Polling Says Americans Don’t Trust Polls

Talk about irony. A new poll says 3/4 of Americans think polls are biased.

The survey finds just 19% believe the information they see in polls are accurate. 

However, those numbers fluctuate as Americans have more trust in polls that come from academic or non-partisan sources.

From National Journal:

The poll is described as a “benchmark survey” that “[aims] to start mapping the path to public opinion.” Respondents indicated that they have more trust in surveys conducted by nonpartisan groups, such as foundations or academic groups than those conducted for political clients or by the news media. Sixty-four percent have at least “some trust” in polls conducted by “academic centers,” and 54 percent trust surveys from “nonpartisan foundations.” But only 46 percent have a modicum of trust in polls from polling companies, and even fewer, 43 percent, trust those surveys from news media organization.

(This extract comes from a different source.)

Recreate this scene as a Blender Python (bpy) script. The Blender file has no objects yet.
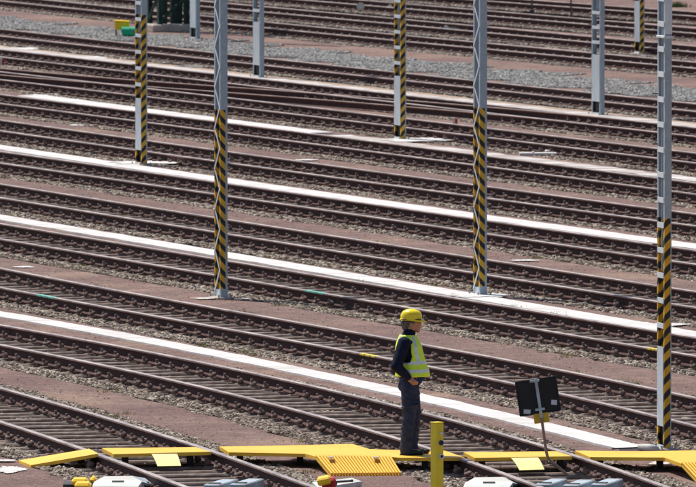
import bpy, bmesh, math, random
import numpy as np
from mathutils import Vector, Matrix, noise
rnd = random.Random(7)
R = math.radians
S = bpy.context.scene
C = S.collection

# ------------------------------------------------------------------ camera, sky, sun, exposure
F = 11000.0; CX, CY = 348.0, 243.5; HORIZON = -363.0; H = 10.5
TH = math.atan((CY - HORIZON) / F)
cam_d = bpy.data.cameras.new("camera"); cam = bpy.data.objects.new("camera", cam_d); C.objects.link(cam)
cam.location = (0, 0, H); cam.rotation_euler = (math.pi / 2 - TH, 0, 0)
cam_d.sensor_width = 36.0; cam_d.lens = 36.0 * F / 696.0
cam_d.clip_start = 1.0; cam_d.clip_end = 5000.0
cam_d.dof.use_dof = True; cam_d.dof.focus_distance = 142.0; cam_d.dof.aperture_fstop = 14.0
S.camera = cam

SUN_EL = R(58); SUN_AZ = (-0.62, 0.785)          # horizontal direction towards the sun
w = bpy.data.worlds.new("World"); S.world = w; w.use_nodes = True
nt = w.node_tree; bg = nt.nodes["Background"]
sky = nt.nodes.new("ShaderNodeTexSky"); sky.sky_type = 'NISHITA'; sky.sun_disc = False
sky.sun_elevation = SUN_EL; sky.sun_rotation = math.atan2(SUN_AZ[0], SUN_AZ[1])
nt.links.new(sky.outputs[0], bg.inputs[0]); bg.inputs[1].default_value = 0.095
sl = bpy.data.lights.new("sun", 'SUN'); sl.energy = 5.0; sl.angle = R(0.53); sl.color = (1.0, 0.945, 0.865)
so = bpy.data.objects.new("sun", sl); C.objects.link(so)
sv = Vector((SUN_AZ[0] * math.cos(SUN_EL), SUN_AZ[1] * math.cos(SUN_EL), math.sin(SUN_EL)))
so.rotation_euler = sv.to_track_quat('Z', 'Y').to_euler(); so.location = (-60, 60, 80)
S.view_settings.view_transform = 'Standard'; S.view_settings.look = 'None'
S.view_settings.exposure = 0.08; S.view_settings.gamma = 1.0
S.cycles.max_bounces = 6; S.cycles.use_denoising = True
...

That’s still more trust than Americans put in survey results from poll aggregators who average or otherwise meld polling data (30 percent), political parties or candidates (27 percent) and automated voice-recording firms (16 percent).

Respondents were split fairly evenly on the question of whether journalists and editors “use a common set of standards to evaluate the quality of polls to determine which polls they will report and which ones they will not” – 51 percent said yes, and 41 percent said no.